The government is doing well to try and increase school enrolments with policies like the mid-day meal scheme, but while that is welcome, a bigger driver is the education-premium that parents and children perceive. Indeed, as the economy is getting more developed, the premium is rising—that also explains the rising clamour among various caste groups for getting reservations to good colleges across the country. Indeed, though government schooling is free, since private education is perceived as superior, the increase in the proportion of children in private schools in even rural areas is due to this education-premium.

According to an analysis of NSS data in Mint, those workers who have studied till middle school earned 36% more than those who had no formal schooling in 2011-12; those who had completed secondary schooling, in turn, earned 48% more than those who had studied just middle school.
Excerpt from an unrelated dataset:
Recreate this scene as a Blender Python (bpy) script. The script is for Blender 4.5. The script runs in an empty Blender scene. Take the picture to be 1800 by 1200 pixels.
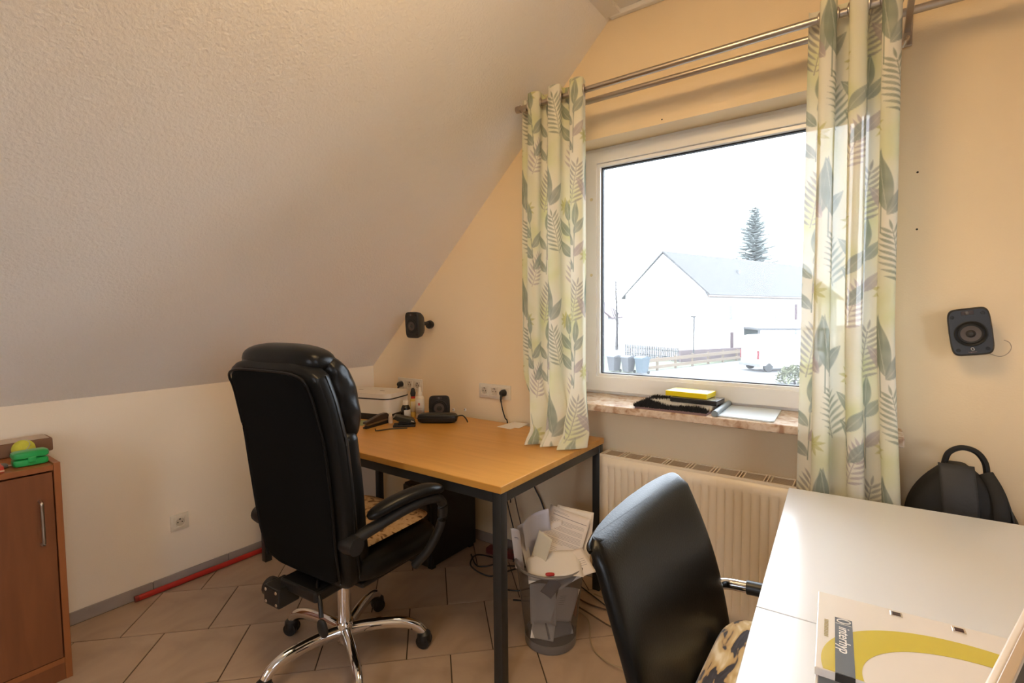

Graduates, in turn, earned 66% more than those who had just completed school or who had a diploma.Indeed, the education premium has changed in keeping with the demands of the economy. So, data from the 1999-2000 NSS shows that those who had completed middle school earned 56% more than those with no schooling—this premium fell to 36% in 2011-12 as the economy needed more workers with higher education. In 1999-2000, a college graduate earned 39% more than someone who had just completed her schooling—in 2011-12, this premium rose to 66%.


As a result of this, Mint reports a higher proportion of SC/ST/OBCs looking to get an education in comparison with the past. Data from the PRICE all-India survey for FY14 shows just how much each caste group benefits. In the case of STs, for instance, while an illiterate ST household earned Rs 69,316 per year, this rose to as much as Rs 288,841 in the case of a graduate ST household. Mint’s argument that SC/ST/OBC workers earn less than upper caste ones is correct, but misses the point. For one, for an ST household, the move from a Rs 69,316 salary to Rs 2,88,841 is probably more important than the fact that an upper caste graduate earns Rs 369,654. Two, while that difference appears unfair and evidence of discrimination, broad classifications like ‘graduate or above’ cannot take into account the difference in the courses studied, the quality of the colleges, and the proficiency in English.

Since access to top-quality education becomes critical and government-run colleges/universities are in short supply—caste-based reservations have also taken their toll—the government needs to create an environment that allows top-class private universities to flourish. While several universities have come up, government regulations and regulators like the UGC/AICTE are still a hurdle—sadly, despite the plan to liberalise the education sector, this has still not happened adequately.